Vous l'aurez deviné, votre épopée ne sera ni facile, ni amusante, et les défis qui vous attendent n'en seront que plus éprouvants. Il ne s'agit pas là d'une aventure qui se déroule dans le monde physique, mais d'une expédition dans les méandres d'une conscience emplie de folie, de colère et de terreur. Au fur et à mesure de votre progression, même votre propre apparence est altérée, et vous dirigerez entre autres une sorte de cyclope ou un dieu aztèque. Quelle est la part du rêve et quelle est la part de réalité ? Heureusement, avec un peu d'astuce, il vous sera facile de faire la différence entre les deux. Chaque personnage, qu'il soit réel ou imaginaire, dévoilera une partie de votre passé et vous permettra de mieux comprendre ce qui vous est arrivé. L'histoire, elle-même divisée en plusieurs scénarios secondaires, est complexe et recherchée, et c'est à vous qu'il incombe de découvrir l'horrible vérité sur votre passé.
Le jeu affiche une 3D isométrique aux graphismes corrects pour l'époque. Ils remplissaient parfaitement leur rôle, c'est-à-dire afficher une grande variété de lieux différents et les détails macabres qui les composent. Les personnages sont bien dessinés mais restent néanmoins assez pixellisés et manquent de finesse selon les critères d'aujourd'hui. Notons également que certains objets nécessaires à la progression sont parfois assez difficiles à déceler dans le décor. Cependant, Sanitarium propose des environnements que l'on peut aisément considérer comme les plus marquants qu'il nous ait été donné de voir dans un jeu vidéo, et arbore des scènes cinématiques d'assez bonne facture, même pour notre époque.
La jouabilité, quant à elle, diffère de celle de la majorité des point & click : il faut en effet maintenir le bouton droit de la souris puis la mouvoir dans une direction pour que son personnage s'y rende. Le bouton gauche permet d'ouvrir l'inventaire ou d'interagir avec l'environnement, bien qu'il faille souvent d'abord examiner la personne ou l'objet en question. Les énigmes sont majoritairement basées sur l'utilisation d'objets de l'inventaire, ou tout simplement sur la logique, et ne frustreront que rarement le joueur : celui-ci ne sera pas souvent bloqué mais l'aventure qui l'attend ne cède pas pour autant aux sirènes de la facilité. La bande-son est elle aussi de très bonne facture et s'adapte parfaitement à l'ambiance des différents lieux, renforçant ainsi l'immersion.
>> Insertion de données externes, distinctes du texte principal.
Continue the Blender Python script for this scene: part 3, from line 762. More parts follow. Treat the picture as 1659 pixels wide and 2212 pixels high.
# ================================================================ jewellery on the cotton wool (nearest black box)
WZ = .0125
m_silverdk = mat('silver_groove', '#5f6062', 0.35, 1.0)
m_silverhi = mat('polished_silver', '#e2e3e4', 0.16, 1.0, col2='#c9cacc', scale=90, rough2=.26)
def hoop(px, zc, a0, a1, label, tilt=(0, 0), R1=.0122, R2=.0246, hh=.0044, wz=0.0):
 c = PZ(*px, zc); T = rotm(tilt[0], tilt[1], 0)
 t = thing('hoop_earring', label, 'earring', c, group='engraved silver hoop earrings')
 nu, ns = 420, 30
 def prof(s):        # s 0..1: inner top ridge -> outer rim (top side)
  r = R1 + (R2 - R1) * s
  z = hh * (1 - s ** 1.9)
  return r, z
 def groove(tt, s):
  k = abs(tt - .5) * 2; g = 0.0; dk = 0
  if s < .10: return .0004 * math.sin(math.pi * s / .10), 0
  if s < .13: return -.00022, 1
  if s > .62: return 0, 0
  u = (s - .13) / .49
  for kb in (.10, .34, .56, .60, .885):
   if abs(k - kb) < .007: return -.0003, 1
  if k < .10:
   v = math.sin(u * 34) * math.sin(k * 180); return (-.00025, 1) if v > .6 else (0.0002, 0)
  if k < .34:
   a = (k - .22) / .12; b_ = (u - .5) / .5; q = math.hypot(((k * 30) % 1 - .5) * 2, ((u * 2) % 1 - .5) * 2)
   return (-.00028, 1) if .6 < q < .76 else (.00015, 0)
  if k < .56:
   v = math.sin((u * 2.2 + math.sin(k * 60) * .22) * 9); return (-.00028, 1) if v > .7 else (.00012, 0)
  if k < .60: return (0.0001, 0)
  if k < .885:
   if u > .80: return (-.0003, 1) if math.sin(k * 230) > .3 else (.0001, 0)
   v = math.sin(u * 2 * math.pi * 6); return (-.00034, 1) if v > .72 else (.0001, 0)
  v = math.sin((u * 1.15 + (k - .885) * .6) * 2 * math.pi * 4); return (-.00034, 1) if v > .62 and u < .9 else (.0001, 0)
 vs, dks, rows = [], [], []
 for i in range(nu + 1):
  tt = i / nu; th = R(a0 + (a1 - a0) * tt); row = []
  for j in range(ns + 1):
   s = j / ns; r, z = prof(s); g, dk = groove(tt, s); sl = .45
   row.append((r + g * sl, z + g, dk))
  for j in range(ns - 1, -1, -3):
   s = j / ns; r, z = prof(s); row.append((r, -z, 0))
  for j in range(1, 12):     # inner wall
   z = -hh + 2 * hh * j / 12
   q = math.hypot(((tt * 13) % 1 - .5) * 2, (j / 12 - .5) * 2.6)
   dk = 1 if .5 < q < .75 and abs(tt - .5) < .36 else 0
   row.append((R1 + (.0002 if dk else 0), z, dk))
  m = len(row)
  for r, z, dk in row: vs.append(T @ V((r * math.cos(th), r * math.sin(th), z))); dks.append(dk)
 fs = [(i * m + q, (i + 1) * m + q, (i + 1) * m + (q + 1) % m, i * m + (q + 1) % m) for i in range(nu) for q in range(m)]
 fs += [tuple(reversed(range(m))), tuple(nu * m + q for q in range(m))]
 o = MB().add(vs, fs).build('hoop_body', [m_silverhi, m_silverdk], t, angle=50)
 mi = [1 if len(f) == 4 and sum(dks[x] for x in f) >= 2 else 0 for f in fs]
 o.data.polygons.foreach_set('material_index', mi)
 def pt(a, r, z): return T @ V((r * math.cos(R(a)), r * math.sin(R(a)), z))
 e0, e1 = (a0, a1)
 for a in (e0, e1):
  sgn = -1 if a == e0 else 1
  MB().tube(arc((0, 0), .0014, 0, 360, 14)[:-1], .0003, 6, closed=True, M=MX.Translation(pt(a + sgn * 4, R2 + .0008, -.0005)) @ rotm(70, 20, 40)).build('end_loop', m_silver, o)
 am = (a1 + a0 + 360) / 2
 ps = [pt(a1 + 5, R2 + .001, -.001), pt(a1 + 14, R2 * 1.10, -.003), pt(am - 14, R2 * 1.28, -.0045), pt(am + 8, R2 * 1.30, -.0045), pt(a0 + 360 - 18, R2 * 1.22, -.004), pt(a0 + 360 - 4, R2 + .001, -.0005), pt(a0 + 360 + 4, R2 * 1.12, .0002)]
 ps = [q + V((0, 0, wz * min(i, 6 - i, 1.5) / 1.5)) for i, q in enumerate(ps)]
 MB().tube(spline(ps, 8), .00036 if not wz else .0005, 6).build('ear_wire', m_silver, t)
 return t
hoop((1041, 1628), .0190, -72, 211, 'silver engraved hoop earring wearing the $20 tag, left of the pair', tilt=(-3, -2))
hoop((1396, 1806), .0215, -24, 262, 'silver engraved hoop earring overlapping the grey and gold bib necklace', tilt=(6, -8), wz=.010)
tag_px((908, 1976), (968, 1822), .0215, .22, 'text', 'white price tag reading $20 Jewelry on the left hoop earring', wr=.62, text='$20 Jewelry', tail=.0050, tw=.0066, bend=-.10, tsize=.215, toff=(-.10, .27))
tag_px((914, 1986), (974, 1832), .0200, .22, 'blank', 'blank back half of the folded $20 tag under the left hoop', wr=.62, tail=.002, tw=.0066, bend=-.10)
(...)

En conclusion, Sanitarium s'impose en tant qu'incontournable pour les amateurs de jeux d'aventure, en particulier ceux ayant un goût prononcé pour le fantastique. L'horreur qui empreigne le titre est davantage psychologique, et pénètre l'esprit du joueur pour le marquer de manière inoubliable. En dépit de ses graphismes aujourd'hui désuets, ses temps de chargement prolongés et son interface peu intuitive, Sanitarium est une aventure incroyable qui vous garantira de nombreuses heures de bonheur vidéoludique. À titre informatif, le jeu est à présent disponible gratuitement en abandonware sur la toile, et le joueur désireux de se le procurer pourra donc le faire en toute légalité.
- Graphismes15/20
Le jeu fait preuve d'un design soigné, les graphismes trahissent leur âge mais restent de manière générale assez agréables à l'œil. On remarquera tout de même quelques problèmes au niveau du repérage de certains objets.
- Jouabilité15/20
Tranchant avec la jouabilité typique du genre, elle peut dérouter les habitués au début mais on s'y adapte assez rapidement. Assez simpliste, elle peut cependant gêner pendant les rares séquences d'action du titre.
- Durée de vie17/20
Comptez environ une bonne vingtaine d'heures pour en faire le tour une première fois, et il est probable que vous y retourniez afin d'éclairer certains passages qui prendront dès lors tout leur sens.
- Bande son17/20
Les musiques et bruitages vous plongent directement dans l'ambiance sordide du titre. Notez aussi que les doublages français sont de très bonne facture.
- Scénario18/20
Gros point fort du jeu, le scénario grandiose de Sanitarium brille de par son intrigue et son développement. Plongée en enfer psychologique, il aborde des thèmes obscurs et matures tels que la mort, la rédemption et le deuil, et ne laissera pas le joueur indemne. Attendez-vous à découvrir un dénouement complétement inattendu qui vous poussera certainement à recommencer l'aventure une seconde fois.
Sanitarium n'est certes pas parfait, cependant, son ambiance glauque et son histoire unique en font un titre phare et le hissent parmi les meilleurs titres du genre. Sanitarium ne se joue pas, il se vit.